Stated exercise ::
Count the lines in the data below where the string "from" occurs, please, and give the number alone.

--- START OF Data shown ---

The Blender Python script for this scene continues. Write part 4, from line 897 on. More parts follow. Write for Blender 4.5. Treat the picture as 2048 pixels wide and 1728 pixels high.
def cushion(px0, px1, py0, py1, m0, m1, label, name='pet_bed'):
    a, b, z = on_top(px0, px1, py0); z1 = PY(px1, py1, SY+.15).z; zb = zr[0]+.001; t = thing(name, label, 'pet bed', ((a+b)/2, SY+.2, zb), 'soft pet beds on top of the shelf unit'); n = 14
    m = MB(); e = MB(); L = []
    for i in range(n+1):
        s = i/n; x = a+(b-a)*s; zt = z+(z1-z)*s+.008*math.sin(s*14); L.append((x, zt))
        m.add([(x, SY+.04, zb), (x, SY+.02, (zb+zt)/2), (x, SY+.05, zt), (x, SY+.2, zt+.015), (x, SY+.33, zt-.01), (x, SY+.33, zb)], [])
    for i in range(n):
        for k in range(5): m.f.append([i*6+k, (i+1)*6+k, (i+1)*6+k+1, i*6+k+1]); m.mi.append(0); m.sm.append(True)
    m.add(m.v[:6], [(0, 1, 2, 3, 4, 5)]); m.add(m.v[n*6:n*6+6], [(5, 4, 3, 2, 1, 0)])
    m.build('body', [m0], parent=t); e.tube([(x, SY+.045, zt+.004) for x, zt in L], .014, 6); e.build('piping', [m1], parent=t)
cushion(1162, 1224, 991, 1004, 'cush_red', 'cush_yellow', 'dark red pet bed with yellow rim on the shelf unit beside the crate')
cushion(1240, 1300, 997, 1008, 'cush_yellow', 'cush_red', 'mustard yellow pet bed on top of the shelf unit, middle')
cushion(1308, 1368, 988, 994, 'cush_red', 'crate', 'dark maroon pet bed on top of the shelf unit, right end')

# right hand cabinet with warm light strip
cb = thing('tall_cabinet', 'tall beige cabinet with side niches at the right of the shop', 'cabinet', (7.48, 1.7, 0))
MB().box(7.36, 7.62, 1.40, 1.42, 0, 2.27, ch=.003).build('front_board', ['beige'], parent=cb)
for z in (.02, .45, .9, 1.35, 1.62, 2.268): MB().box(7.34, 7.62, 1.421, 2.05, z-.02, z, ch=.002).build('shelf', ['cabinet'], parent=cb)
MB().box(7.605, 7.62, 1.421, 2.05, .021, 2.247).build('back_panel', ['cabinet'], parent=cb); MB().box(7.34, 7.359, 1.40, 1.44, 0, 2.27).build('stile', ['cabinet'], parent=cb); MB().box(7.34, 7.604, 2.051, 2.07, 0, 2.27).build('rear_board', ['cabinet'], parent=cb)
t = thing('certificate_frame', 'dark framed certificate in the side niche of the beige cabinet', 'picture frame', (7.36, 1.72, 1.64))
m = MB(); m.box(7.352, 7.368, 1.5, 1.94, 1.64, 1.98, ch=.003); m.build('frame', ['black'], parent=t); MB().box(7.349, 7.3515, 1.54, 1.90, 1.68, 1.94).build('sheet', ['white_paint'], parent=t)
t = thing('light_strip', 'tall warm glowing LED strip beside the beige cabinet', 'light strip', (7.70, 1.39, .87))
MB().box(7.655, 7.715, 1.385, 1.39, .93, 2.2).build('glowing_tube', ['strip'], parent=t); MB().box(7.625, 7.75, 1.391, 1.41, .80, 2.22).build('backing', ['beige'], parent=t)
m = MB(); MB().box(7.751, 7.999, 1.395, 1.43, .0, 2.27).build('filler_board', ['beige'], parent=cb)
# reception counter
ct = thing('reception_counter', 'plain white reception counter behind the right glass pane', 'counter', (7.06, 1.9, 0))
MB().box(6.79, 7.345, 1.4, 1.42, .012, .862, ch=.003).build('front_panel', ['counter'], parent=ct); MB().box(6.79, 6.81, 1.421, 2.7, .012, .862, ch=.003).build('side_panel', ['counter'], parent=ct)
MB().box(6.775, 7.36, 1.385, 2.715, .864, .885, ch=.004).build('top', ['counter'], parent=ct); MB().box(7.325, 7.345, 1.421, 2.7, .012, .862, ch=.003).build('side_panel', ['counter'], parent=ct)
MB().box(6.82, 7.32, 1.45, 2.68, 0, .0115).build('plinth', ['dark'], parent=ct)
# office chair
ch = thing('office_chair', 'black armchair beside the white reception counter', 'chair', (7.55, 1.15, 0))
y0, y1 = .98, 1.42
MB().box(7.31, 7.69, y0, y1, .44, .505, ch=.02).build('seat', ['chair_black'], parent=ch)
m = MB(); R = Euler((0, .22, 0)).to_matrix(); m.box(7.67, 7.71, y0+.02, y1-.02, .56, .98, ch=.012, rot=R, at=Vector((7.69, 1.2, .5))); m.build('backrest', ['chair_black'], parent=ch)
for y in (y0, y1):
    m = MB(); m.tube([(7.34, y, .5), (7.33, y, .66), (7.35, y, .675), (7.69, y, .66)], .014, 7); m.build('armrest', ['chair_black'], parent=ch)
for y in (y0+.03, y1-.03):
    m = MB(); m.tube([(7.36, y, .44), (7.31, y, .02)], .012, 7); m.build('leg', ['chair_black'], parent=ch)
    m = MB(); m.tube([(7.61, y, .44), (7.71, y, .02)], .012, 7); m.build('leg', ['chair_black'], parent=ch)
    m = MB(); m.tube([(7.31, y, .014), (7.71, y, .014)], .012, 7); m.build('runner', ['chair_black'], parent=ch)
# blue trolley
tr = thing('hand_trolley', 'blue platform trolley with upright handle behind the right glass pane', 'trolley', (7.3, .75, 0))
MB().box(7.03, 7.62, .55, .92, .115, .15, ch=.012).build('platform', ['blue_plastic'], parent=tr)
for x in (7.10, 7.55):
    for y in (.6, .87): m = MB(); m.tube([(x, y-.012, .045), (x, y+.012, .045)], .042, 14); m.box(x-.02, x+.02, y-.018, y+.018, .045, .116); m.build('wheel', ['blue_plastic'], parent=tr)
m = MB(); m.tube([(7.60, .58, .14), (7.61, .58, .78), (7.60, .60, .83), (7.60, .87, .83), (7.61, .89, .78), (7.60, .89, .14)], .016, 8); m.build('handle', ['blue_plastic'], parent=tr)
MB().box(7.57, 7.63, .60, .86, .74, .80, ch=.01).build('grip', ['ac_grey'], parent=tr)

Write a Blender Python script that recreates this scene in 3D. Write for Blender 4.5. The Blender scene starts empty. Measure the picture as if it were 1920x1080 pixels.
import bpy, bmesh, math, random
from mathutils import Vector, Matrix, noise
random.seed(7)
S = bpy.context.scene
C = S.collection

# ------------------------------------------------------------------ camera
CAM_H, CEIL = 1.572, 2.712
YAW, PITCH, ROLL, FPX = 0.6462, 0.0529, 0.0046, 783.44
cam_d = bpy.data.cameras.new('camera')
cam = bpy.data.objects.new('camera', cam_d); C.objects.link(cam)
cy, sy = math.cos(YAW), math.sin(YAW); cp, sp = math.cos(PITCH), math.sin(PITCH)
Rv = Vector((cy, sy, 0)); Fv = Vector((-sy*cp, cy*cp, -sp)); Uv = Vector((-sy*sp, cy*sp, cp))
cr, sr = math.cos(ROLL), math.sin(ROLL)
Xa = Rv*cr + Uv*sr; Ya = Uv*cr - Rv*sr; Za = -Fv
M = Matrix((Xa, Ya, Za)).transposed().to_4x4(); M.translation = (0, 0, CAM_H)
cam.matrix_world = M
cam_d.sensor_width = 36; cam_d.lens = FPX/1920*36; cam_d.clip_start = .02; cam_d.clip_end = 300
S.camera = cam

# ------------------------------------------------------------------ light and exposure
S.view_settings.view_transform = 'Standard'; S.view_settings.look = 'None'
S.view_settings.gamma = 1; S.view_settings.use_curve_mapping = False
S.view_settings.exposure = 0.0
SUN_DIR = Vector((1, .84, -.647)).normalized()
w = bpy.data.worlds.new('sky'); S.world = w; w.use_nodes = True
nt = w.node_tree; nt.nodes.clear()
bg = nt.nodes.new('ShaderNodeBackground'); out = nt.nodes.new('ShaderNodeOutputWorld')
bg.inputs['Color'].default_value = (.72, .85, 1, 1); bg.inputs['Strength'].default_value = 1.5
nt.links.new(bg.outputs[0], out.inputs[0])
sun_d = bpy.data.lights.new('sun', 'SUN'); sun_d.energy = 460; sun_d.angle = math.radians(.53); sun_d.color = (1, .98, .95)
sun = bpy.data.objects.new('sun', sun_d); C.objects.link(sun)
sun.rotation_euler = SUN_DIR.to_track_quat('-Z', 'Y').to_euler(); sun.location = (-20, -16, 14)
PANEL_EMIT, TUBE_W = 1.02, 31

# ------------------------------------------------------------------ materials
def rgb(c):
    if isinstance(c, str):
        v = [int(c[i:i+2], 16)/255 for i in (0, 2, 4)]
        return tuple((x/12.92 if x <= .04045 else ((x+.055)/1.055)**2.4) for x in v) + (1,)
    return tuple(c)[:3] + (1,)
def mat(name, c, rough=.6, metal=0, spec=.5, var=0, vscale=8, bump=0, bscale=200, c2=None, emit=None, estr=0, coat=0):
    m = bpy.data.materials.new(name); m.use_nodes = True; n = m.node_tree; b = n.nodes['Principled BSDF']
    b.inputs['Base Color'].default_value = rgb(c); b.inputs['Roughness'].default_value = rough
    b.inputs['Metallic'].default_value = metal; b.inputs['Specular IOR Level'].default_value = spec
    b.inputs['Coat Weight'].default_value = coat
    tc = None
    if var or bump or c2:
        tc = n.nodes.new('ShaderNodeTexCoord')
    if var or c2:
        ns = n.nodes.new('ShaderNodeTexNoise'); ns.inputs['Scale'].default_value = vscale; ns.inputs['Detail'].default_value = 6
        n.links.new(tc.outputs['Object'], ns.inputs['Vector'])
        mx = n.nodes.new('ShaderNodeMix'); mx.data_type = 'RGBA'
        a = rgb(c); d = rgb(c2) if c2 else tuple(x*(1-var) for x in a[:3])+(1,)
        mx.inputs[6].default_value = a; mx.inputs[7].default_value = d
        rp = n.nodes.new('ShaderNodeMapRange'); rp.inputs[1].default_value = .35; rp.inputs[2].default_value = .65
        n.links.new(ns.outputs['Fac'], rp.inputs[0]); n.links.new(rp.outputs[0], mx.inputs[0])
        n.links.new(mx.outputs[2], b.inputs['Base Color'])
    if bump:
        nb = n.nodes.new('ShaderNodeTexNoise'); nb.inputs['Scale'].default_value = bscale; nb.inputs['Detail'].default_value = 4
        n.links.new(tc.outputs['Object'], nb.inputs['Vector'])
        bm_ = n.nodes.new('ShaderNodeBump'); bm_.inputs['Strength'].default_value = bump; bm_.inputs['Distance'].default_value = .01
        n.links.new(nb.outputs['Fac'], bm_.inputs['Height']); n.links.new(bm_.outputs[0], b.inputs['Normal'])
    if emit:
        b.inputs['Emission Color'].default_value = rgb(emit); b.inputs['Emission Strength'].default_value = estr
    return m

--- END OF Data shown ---

Solution for this task ::
2